There was no rational response to this. Rather, he invoked my friend Yuk Hui’s notion of “techno-diversity.” Traditional Chinese technology was categorically different, and China should develop “their own” notion of technology, the nascent ones, which Hui, following Needham, articulates in his book “the Question Concerning Technology in China.” This is a colonial position. The natives should keep to their own, folksy, forms of knowledge, charmingly and harmlessly locked up in holistic cosmologies which preclude massive scale mechanization and automation and the modernizing effects of these.
To be fair, my interlocutor was open to my accusations, and listened thoughtfully, because, after all, what difference did it really make what two older white dudes conclude at a standing table in the basement of a rather stuffy brutalist museum in Berlin? I knew that he would reconsider his position, but I was struck by how even a deep thinker such as he, would have contented himself with the position that China must rather be stopped, confronted, and subordinated than allow its emancipatory project guide a hopeful path forward for all science and technology.

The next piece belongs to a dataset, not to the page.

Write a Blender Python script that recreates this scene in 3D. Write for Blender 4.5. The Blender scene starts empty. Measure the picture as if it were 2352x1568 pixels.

Is it just a deep-seated sense of European superiority that makes educated people easily dismiss all the great scientific advance which is talking place in China today? Are only strong-willed individualistic Europeans really able to ensure that science is used for good and not ill? History argues otherwise. The present project of stopping China’s rise is another cynical and murderous ploy on the part of the capitalist classes to avoid addressing climate crisis and environmental degradation, in the interest of maintaining the hegemony of their system of global exploitation.